Never the Bride - Book Review

Rene Gutteridge and Cheryl McKay joined creative efforts to write Never the Bride.  Jessie Shore is a hopelessly romantic 35 year old single woman bent on finding a husband to meet her grand expectations.  When God comes in flesh to meet her, he begins to slowly change her life focus and her dreams.  Pieces of the novel are somewhat reminiscent of William P. Young's novel, The Shack.
It has good message for women readers – married or not:  “Quit trying to control your life, and trust God to handle the details.  He loves you enough to take care of you and he has a bigger plan in mind.”
I enjoyed Jessie’s business idea of helping men to craft a dreamy wedding proposal for their soon-to-be-fiancé.  She had some very clever, creative and romantic ideas.
It’s very easy to relate to the characters’ joys and sorrows and fears, ranging from rebellion, to longing, to unhealthy relationships, to opening a business together…  You’re sure to have experienced similar situations with yourself or with a friend!
Honestly I didn’t *love* reading the book, though it was a good book.  Perhaps that’s because I read it over the course of several road trips.  I usually get so absorbed in a book that I hate to put it down, but I didn’t have trouble setting this one aside to turn the lights off at night.
Wanna check it out?  Read the first chapter here.
Cheryl McKay was the screenwriter for the award-winning film The Ultimate Gift. She also wrote an episode of Gigi: God’s Little Princess, and Taylor’s Wall, a drama about high-school violence.  
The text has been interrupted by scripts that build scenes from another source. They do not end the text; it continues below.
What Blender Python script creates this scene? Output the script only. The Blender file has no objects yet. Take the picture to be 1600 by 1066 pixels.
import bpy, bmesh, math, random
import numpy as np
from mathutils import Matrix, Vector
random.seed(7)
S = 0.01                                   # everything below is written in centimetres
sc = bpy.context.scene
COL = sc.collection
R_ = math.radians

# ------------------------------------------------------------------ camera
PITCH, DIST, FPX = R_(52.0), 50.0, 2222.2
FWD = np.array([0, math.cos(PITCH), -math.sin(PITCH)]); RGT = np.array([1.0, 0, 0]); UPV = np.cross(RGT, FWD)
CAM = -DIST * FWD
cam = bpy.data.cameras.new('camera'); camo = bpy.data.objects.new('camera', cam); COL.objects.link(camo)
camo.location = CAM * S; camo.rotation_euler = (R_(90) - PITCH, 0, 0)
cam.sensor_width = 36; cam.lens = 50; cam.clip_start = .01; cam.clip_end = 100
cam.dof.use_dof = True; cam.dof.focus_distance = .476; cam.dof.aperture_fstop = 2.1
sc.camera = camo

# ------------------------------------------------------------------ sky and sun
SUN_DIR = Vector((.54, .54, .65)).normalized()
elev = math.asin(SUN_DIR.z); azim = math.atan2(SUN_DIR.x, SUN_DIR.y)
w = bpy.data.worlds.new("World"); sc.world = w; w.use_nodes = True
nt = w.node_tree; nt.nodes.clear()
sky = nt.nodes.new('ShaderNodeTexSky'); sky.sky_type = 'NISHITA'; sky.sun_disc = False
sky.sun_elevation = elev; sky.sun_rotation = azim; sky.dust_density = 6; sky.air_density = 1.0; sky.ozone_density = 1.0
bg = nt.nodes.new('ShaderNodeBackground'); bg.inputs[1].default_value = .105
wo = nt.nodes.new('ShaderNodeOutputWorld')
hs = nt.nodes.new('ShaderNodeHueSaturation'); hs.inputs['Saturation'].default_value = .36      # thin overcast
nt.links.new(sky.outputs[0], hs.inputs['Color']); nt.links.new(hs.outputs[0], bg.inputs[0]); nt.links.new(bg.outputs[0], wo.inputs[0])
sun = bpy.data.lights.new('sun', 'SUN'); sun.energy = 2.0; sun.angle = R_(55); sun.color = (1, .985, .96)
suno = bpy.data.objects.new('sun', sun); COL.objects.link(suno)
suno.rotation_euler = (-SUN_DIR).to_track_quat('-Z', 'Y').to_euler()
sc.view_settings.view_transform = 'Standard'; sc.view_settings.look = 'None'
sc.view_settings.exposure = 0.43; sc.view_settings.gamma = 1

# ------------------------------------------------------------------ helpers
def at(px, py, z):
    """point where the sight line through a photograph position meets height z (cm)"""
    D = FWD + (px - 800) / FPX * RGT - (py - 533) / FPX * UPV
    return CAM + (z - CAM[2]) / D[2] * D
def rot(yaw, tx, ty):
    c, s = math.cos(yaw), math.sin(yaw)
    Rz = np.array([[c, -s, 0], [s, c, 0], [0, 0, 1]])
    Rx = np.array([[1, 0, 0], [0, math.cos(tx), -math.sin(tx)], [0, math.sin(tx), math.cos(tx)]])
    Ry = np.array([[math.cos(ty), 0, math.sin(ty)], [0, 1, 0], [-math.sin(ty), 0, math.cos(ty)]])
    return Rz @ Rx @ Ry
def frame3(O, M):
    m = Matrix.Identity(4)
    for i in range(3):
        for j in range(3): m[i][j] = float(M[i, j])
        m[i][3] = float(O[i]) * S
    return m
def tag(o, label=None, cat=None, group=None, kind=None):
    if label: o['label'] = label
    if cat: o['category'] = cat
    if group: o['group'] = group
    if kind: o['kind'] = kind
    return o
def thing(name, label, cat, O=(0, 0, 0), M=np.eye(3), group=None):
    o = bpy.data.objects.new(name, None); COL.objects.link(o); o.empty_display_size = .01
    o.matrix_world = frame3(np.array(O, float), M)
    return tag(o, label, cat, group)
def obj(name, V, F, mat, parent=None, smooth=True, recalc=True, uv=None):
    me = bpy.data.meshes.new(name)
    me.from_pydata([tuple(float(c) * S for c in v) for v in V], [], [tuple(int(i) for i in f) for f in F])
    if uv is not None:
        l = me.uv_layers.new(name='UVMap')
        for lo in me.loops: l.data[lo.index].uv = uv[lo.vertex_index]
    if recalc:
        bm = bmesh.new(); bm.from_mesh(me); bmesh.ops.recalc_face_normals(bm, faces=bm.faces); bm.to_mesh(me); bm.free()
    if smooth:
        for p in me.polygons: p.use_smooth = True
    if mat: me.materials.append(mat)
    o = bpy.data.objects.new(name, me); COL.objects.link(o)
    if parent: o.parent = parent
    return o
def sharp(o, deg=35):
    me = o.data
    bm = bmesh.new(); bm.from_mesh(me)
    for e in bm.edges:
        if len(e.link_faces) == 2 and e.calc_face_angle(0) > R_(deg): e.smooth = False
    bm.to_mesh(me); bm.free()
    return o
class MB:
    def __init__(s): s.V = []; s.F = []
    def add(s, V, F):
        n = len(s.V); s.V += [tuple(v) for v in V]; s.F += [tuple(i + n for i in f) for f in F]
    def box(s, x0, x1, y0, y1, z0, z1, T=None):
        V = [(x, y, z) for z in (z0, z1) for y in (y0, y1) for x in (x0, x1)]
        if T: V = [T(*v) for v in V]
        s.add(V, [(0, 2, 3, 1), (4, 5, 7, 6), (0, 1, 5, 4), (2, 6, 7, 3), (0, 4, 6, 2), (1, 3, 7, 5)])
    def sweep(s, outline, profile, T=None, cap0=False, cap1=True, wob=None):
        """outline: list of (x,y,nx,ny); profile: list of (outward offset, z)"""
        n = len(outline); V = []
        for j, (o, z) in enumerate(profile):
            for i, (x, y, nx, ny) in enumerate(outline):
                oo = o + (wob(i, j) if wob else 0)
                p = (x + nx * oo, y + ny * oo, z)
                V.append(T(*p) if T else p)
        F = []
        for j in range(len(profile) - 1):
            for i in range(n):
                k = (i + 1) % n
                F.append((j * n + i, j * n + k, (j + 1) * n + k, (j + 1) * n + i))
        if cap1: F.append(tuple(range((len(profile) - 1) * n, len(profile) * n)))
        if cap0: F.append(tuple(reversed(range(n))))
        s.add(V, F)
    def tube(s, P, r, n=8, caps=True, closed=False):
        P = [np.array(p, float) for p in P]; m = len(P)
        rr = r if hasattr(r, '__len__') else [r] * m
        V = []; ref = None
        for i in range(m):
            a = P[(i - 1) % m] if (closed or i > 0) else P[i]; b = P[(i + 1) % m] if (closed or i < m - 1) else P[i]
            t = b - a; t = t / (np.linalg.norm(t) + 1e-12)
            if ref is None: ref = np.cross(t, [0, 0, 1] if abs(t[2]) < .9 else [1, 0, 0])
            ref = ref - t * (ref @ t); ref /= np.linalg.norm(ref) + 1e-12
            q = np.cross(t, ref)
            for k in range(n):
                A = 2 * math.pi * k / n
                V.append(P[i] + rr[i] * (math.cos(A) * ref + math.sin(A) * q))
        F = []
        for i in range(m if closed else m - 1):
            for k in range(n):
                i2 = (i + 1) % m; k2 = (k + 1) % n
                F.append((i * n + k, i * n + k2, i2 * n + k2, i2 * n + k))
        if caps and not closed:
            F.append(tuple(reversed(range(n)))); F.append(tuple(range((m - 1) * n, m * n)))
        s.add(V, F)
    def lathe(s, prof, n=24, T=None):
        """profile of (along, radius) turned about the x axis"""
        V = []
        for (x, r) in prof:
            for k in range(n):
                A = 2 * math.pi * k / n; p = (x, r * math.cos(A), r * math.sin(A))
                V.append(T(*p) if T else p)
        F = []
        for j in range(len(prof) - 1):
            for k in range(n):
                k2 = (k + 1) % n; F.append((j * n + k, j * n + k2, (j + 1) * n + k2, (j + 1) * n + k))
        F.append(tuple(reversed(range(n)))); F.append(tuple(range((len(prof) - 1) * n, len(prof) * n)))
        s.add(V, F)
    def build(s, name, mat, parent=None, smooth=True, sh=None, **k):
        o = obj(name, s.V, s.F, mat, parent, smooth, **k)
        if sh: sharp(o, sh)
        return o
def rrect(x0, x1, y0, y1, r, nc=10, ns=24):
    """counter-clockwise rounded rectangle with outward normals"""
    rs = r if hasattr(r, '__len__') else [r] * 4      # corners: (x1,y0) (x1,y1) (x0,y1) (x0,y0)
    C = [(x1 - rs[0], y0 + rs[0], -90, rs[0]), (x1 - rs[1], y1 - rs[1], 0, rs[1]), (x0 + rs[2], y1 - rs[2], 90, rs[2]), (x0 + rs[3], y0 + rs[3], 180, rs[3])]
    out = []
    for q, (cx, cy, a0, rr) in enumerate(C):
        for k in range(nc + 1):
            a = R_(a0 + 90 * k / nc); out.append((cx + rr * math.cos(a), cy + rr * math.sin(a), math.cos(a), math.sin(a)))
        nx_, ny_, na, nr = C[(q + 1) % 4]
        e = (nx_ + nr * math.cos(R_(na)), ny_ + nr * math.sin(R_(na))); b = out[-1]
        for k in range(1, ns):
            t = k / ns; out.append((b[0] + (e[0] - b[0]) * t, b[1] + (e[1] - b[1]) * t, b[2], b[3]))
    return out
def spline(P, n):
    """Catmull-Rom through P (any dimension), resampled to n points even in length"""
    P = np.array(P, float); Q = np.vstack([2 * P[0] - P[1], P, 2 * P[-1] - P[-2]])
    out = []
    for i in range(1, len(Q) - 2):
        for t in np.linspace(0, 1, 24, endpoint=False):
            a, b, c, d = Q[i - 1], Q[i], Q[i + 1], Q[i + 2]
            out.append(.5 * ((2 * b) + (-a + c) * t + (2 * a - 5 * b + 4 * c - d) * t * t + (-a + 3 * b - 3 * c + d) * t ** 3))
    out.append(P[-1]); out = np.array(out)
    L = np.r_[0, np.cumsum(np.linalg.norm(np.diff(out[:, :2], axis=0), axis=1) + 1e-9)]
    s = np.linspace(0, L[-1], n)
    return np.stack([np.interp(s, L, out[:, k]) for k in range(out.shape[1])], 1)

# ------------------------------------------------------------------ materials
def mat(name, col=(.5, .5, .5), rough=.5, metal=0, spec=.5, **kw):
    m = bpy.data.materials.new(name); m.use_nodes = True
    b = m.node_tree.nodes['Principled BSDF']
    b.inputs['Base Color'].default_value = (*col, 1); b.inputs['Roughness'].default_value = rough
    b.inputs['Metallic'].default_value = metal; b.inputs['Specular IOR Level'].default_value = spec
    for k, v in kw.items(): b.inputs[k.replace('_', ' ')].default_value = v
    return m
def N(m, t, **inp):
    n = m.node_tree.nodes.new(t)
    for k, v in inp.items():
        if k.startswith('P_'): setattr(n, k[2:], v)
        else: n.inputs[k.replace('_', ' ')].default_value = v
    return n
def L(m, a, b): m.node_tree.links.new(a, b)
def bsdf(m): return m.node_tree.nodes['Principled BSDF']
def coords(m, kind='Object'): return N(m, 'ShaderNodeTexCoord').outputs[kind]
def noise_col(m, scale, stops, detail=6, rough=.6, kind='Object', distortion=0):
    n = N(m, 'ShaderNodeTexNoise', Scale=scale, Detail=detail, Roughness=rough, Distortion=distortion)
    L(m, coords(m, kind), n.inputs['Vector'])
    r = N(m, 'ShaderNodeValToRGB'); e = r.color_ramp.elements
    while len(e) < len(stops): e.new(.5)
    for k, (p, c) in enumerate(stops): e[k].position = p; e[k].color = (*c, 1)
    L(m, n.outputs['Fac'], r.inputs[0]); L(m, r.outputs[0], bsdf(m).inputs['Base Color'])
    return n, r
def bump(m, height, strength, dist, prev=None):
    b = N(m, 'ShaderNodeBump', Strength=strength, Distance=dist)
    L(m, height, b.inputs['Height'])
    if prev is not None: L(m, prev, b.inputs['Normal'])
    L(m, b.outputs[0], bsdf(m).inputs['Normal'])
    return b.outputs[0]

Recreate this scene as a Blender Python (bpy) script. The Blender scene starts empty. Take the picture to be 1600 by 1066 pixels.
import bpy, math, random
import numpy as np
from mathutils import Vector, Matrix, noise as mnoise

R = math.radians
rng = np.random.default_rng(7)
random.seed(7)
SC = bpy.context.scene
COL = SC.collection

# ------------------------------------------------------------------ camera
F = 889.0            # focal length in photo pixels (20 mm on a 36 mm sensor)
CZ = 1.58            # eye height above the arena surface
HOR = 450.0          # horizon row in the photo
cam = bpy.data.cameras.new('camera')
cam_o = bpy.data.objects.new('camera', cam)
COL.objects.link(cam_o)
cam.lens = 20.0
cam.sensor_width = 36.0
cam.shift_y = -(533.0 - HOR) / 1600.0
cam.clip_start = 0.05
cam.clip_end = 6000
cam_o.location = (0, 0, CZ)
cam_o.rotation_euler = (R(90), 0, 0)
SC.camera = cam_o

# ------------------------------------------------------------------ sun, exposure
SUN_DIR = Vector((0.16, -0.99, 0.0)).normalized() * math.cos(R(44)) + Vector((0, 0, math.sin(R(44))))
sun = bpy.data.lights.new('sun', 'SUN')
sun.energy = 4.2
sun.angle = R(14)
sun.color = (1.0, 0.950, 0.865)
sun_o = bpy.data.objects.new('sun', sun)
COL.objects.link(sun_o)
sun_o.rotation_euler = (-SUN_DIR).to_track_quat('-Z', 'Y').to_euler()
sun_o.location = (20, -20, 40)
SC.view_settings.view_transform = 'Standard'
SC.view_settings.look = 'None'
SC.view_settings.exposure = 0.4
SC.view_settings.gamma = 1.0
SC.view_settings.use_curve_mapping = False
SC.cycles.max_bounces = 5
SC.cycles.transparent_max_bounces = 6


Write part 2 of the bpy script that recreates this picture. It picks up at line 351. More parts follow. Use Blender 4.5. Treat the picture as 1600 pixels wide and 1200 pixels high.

Rene Gutteridge is a critically acclaimed comedy writer and novelist. She is the author of fifteen novels including the Boo series, My Life as a Doormat, the Occupational Hazards series, and the novelization of the motion picture The Ultimate Gift.  
I received this book for free from WaterBrook Multnomah Publishing Group for this review, and they asked me to share my honest opinions.